### SOURCE EXCERPT ###

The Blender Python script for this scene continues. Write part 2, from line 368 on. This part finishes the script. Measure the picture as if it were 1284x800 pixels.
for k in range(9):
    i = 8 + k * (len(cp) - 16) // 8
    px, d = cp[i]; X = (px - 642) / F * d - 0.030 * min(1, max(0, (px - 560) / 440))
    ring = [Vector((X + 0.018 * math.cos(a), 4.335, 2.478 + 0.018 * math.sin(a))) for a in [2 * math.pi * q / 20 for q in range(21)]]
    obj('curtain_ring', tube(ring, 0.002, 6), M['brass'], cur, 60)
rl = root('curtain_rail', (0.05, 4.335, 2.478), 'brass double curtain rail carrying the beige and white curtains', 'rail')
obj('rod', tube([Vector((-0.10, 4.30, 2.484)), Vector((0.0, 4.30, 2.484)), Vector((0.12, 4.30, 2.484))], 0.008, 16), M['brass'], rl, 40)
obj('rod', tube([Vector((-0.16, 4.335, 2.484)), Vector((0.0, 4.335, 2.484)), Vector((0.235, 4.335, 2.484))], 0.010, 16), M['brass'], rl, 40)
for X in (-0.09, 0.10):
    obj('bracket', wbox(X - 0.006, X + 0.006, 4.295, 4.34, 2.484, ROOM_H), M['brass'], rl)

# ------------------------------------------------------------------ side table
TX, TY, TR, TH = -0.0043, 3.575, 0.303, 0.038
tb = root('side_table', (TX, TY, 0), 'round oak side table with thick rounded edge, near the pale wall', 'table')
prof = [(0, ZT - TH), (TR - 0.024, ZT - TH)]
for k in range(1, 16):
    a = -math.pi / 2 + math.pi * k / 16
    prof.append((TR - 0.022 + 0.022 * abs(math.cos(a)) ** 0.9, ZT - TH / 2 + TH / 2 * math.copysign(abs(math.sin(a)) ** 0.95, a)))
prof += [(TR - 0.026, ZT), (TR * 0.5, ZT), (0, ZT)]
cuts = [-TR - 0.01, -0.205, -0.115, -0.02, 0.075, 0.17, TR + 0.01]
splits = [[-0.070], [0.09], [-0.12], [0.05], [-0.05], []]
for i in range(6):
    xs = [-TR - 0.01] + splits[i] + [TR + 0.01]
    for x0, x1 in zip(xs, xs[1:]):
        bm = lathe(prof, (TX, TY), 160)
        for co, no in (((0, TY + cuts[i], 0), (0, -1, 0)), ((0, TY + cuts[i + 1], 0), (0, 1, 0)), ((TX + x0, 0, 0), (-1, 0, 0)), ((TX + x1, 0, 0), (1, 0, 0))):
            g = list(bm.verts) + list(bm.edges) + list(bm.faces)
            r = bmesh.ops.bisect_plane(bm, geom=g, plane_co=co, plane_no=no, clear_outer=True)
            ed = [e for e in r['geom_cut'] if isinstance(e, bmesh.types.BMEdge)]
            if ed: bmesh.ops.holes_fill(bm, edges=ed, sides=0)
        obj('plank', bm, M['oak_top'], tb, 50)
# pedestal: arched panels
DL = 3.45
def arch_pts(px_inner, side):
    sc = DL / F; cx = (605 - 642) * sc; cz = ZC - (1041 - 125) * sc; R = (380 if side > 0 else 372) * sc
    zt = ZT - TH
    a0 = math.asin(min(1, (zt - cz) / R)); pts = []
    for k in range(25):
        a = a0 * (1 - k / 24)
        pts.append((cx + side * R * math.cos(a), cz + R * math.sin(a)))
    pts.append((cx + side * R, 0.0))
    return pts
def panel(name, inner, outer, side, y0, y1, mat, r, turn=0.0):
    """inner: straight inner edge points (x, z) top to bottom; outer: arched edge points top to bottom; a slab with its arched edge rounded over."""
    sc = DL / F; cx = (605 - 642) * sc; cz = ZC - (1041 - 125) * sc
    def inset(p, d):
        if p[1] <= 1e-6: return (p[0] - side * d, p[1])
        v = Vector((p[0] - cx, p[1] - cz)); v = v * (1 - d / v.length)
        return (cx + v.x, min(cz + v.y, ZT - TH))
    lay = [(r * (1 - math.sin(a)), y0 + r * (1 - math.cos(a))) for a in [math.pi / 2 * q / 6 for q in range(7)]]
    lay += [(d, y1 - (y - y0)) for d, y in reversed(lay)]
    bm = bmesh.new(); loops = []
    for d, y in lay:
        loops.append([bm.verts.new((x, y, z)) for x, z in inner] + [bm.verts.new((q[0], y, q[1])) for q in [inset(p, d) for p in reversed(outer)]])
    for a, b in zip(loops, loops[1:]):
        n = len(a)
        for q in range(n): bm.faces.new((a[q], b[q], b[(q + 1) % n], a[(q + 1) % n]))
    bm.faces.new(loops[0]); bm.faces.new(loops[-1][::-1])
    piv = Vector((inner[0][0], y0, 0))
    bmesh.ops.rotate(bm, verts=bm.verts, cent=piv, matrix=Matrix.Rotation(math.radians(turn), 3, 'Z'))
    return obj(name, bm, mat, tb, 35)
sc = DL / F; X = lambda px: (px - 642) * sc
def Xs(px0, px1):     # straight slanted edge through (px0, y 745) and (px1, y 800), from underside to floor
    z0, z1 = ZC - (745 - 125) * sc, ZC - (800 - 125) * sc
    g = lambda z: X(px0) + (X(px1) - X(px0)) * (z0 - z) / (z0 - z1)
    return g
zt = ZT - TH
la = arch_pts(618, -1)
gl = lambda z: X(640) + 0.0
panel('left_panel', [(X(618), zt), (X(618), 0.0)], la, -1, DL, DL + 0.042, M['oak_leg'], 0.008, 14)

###

STATED PROBLEM =
Type the material above out again, exactly.

RESULT OF THE EXERCISE =
The Blender Python script for this scene continues. Write part 2, from line 368 on. This part finishes the script. Measure the picture as if it were 1284x800 pixels.
for k in range(9):
    i = 8 + k * (len(cp) - 16) // 8
    px, d = cp[i]; X = (px - 642) / F * d - 0.030 * min(1, max(0, (px - 560) / 440))
    ring = [Vector((X + 0.018 * math.cos(a), 4.335, 2.478 + 0.018 * math.sin(a))) for a in [2 * math.pi * q / 20 for q in range(21)]]
    obj('curtain_ring', tube(ring, 0.002, 6), M['brass'], cur, 60)
rl = root('curtain_rail', (0.05, 4.335, 2.478), 'brass double curtain rail carrying the beige and white curtains', 'rail')
obj('rod', tube([Vector((-0.10, 4.30, 2.484)), Vector((0.0, 4.30, 2.484)), Vector((0.12, 4.30, 2.484))], 0.008, 16), M['brass'], rl, 40)
obj('rod', tube([Vector((-0.16, 4.335, 2.484)), Vector((0.0, 4.335, 2.484)), Vector((0.235, 4.335, 2.484))], 0.010, 16), M['brass'], rl, 40)
for X in (-0.09, 0.10):
    obj('bracket', wbox(X - 0.006, X + 0.006, 4.295, 4.34, 2.484, ROOM_H), M['brass'], rl)

# ------------------------------------------------------------------ side table
TX, TY, TR, TH = -0.0043, 3.575, 0.303, 0.038
tb = root('side_table', (TX, TY, 0), 'round oak side table with thick rounded edge, near the pale wall', 'table')
prof = [(0, ZT - TH), (TR - 0.024, ZT - TH)]
for k in range(1, 16):
    a = -math.pi / 2 + math.pi * k / 16
    prof.append((TR - 0.022 + 0.022 * abs(math.cos(a)) ** 0.9, ZT - TH / 2 + TH / 2 * math.copysign(abs(math.sin(a)) ** 0.95, a)))
prof += [(TR - 0.026, ZT), (TR * 0.5, ZT), (0, ZT)]
cuts = [-TR - 0.01, -0.205, -0.115, -0.02, 0.075, 0.17, TR + 0.01]
splits = [[-0.070], [0.09], [-0.12], [0.05], [-0.05], []]
for i in range(6):
    xs = [-TR - 0.01] + splits[i] + [TR + 0.01]
    for x0, x1 in zip(xs, xs[1:]):
        bm = lathe(prof, (TX, TY), 160)
        for co, no in (((0, TY + cuts[i], 0), (0, -1, 0)), ((0, TY + cuts[i + 1], 0), (0, 1, 0)), ((TX + x0, 0, 0), (-1, 0, 0)), ((TX + x1, 0, 0), (1, 0, 0))):
            g = list(bm.verts) + list(bm.edges) + list(bm.faces)
            r = bmesh.ops.bisect_plane(bm, geom=g, plane_co=co, plane_no=no, clear_outer=True)
            ed = [e for e in r['geom_cut'] if isinstance(e, bmesh.types.BMEdge)]
            if ed: bmesh.ops.holes_fill(bm, edges=ed, sides=0)
        obj('plank', bm, M['oak_top'], tb, 50)
# pedestal: arched panels
DL = 3.45
def arch_pts(px_inner, side):
    sc = DL / F; cx = (605 - 642) * sc; cz = ZC - (1041 - 125) * sc; R = (380 if side > 0 else 372) * sc
    zt = ZT - TH
    a0 = math.asin(min(1, (zt - cz) / R)); pts = []
    for k in range(25):
        a = a0 * (1 - k / 24)
        pts.append((cx + side * R * math.cos(a), cz + R * math.sin(a)))
    pts.append((cx + side * R, 0.0))
    return pts
def panel(name, inner, outer, side, y0, y1, mat, r, turn=0.0):
    """inner: straight inner edge points (x, z) top to bottom; outer: arched edge points top to bottom; a slab with its arched edge rounded over."""
    sc = DL / F; cx = (605 - 642) * sc; cz = ZC - (1041 - 125) * sc
    def inset(p, d):
        if p[1] <= 1e-6: return (p[0] - side * d, p[1])
        v = Vector((p[0] - cx, p[1] - cz)); v = v * (1 - d / v.length)
        return (cx + v.x, min(cz + v.y, ZT - TH))
    lay = [(r * (1 - math.sin(a)), y0 + r * (1 - math.cos(a))) for a in [math.pi / 2 * q / 6 for q in range(7)]]
    lay += [(d, y1 - (y - y0)) for d, y in reversed(lay)]
    bm = bmesh.new(); loops = []
    for d, y in lay:
        loops.append([bm.verts.new((x, y, z)) for x, z in inner] + [bm.verts.new((q[0], y, q[1])) for q in [inset(p, d) for p in reversed(outer)]])
    for a, b in zip(loops, loops[1:]):
        n = len(a)
        for q in range(n): bm.faces.new((a[q], b[q], b[(q + 1) % n], a[(q + 1) % n]))
    bm.faces.new(loops[0]); bm.faces.new(loops[-1][::-1])
    piv = Vector((inner[0][0], y0, 0))
    bmesh.ops.rotate(bm, verts=bm.verts, cent=piv, matrix=Matrix.Rotation(math.radians(turn), 3, 'Z'))
    return obj(name, bm, mat, tb, 35)
sc = DL / F; X = lambda px: (px - 642) * sc
def Xs(px0, px1):     # straight slanted edge through (px0, y 745) and (px1, y 800), from underside to floor
    z0, z1 = ZC - (745 - 125) * sc, ZC - (800 - 125) * sc
    g = lambda z: X(px0) + (X(px1) - X(px0)) * (z0 - z) / (z0 - z1)
    return g
zt = ZT - TH
la = arch_pts(618, -1)
gl = lambda z: X(640) + 0.0
panel('left_panel', [(X(618), zt), (X(618), 0.0)], la, -1, DL, DL + 0.042, M['oak_leg'], 0.008, 14)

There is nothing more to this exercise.